LIL WAYNE - Tha Carter II

Chacun de ses albums majeurs, ceux de la série Tha Carter, est plus attendu que le précédent. Ses chiffres de vente sont chaque fois plus stratosphériques. Et dans cette irrésistible ascension, le second occupe une place de choix. Mannie Fresh, le producteur maison de Cash Money, ayant quitté la partie, les invités (Kurupt, et bien sûr Baby/Birdman) limités au strict minimum, il est l'album de l'affirmation, de la confirmation et de l'émancipation. Avec ses dreadlocks, avec sa peau tatouée de partout, avec sa voix plastique et éraillée, si caractéristique, Lil Wayne a déjà bâti une identité forte. Et avec Tha Carter II, il affirme encore plus cette personnalité.

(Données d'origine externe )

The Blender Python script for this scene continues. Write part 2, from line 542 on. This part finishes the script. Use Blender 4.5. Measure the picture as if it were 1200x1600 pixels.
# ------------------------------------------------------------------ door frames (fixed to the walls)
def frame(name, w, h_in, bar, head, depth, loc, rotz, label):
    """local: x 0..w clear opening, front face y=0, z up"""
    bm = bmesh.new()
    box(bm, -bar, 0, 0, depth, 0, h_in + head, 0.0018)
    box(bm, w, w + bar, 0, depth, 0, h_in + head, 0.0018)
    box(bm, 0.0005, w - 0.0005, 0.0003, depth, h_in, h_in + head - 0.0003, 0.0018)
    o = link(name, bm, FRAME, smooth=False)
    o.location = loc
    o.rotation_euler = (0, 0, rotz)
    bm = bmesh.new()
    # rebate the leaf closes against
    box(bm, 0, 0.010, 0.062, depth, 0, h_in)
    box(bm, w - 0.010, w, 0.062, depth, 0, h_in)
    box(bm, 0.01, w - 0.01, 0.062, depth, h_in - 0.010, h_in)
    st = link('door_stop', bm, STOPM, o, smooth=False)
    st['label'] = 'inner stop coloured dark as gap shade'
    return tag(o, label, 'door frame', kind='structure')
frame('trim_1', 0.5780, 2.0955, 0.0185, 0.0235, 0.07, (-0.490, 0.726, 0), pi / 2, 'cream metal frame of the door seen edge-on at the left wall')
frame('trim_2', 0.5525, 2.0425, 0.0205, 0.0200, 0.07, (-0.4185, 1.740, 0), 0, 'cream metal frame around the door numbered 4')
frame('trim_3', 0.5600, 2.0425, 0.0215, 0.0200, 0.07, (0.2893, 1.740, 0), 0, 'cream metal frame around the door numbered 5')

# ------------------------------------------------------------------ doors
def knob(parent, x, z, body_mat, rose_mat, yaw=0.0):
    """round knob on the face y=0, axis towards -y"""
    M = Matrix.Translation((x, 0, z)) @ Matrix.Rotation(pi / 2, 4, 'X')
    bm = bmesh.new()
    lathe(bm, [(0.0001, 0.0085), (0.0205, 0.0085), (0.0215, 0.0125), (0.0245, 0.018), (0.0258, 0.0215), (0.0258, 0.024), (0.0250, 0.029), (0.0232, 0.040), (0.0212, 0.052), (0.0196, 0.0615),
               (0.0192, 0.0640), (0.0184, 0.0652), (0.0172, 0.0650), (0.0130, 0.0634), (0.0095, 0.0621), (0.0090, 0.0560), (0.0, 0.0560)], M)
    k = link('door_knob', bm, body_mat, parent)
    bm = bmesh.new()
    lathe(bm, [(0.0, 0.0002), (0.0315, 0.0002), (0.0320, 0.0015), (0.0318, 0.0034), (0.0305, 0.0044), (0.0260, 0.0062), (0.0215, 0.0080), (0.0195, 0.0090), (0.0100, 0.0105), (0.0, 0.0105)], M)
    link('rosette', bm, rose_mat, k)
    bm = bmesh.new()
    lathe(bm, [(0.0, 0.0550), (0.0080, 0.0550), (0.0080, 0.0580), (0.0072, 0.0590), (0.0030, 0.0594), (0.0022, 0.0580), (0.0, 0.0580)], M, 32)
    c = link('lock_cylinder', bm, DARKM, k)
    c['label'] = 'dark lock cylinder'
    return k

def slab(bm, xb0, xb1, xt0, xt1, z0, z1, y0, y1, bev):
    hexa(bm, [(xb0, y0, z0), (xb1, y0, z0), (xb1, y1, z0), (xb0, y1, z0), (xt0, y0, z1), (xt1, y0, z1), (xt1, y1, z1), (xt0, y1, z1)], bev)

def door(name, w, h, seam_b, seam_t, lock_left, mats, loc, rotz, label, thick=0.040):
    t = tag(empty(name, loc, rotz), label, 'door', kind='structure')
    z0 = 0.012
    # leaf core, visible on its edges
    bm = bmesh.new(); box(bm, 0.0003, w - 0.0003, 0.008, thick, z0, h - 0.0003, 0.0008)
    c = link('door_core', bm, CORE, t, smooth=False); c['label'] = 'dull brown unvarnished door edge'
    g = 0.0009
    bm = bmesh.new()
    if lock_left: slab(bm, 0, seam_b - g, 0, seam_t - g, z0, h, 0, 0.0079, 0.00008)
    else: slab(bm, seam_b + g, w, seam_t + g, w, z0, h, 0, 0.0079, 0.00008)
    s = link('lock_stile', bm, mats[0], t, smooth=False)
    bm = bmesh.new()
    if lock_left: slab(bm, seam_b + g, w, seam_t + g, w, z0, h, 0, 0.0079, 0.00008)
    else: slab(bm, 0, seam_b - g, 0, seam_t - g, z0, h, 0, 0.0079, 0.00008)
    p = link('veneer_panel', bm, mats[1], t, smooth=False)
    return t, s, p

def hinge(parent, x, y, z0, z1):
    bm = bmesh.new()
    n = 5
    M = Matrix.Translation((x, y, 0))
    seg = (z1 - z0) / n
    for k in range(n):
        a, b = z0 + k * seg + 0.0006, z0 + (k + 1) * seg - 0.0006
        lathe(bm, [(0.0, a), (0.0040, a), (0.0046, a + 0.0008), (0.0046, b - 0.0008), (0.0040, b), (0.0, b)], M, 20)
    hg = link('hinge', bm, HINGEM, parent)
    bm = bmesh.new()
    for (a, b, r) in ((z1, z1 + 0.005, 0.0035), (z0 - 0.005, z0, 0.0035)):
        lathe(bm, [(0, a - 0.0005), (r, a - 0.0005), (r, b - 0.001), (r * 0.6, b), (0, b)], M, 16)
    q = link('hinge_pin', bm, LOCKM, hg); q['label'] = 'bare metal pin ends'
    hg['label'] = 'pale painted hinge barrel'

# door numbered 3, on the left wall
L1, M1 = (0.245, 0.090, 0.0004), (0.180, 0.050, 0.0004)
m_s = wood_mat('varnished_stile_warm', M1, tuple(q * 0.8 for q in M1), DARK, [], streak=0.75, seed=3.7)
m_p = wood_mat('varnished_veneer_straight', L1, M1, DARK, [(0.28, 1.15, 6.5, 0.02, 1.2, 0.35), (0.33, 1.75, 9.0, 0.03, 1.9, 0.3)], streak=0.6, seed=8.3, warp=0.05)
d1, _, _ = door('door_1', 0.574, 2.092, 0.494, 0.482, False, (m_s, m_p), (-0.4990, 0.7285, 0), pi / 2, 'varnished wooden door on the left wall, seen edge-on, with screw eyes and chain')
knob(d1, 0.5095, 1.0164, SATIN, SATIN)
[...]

Ici, il y a de tout, et pour tous. Des morceaux flamboyants ("I’m A Dboy"), des titres accrocheurs forgés pour le triomphe et pour les clubs ("Fireman") et des divagations, sans refrain, qui démontrent l'aisance de Weezy au micro ("Tha Mobb"). Quelques accès de provincialisme (un mémorable "this is Southern face it, if we too simple then y'all don't get the basics", sur "Shooter") et une aura qui porte loin, bien au-delà du seul Dirty South. De la morgue et de la scatologie, sur un seul et même "Money On My Mind". Du reggae sur "More Fire", de la soul classieuse sur "Hustler Music", du rock sur "Best Rapper Alive" et du R&B pour cœurs d'artichaut sur "Grown Man" et le beau "Get Over".

Tout cela fait de Lil Wayne une sorte de continuateur d'Outkast en matière de rap sudiste aux idées larges. Malgré l'effort de constance marqué par l'usage à trois reprises de la même instru, ça part dans tous les sens, à tel point que cet éclectisme aurait pu aussi être une limite. De même, bien sûr, comme pour tout disque de 80 minutes, que cette longueur excessive, que ces titres en trop comme "Oh No" et quelques autres. Mais sur tout le reste, Tha Carter II donne raison à ce que le petit Dwayne Carter prétend être devenu, en plein cœur des années 2000 : the "Best Rapper Alive".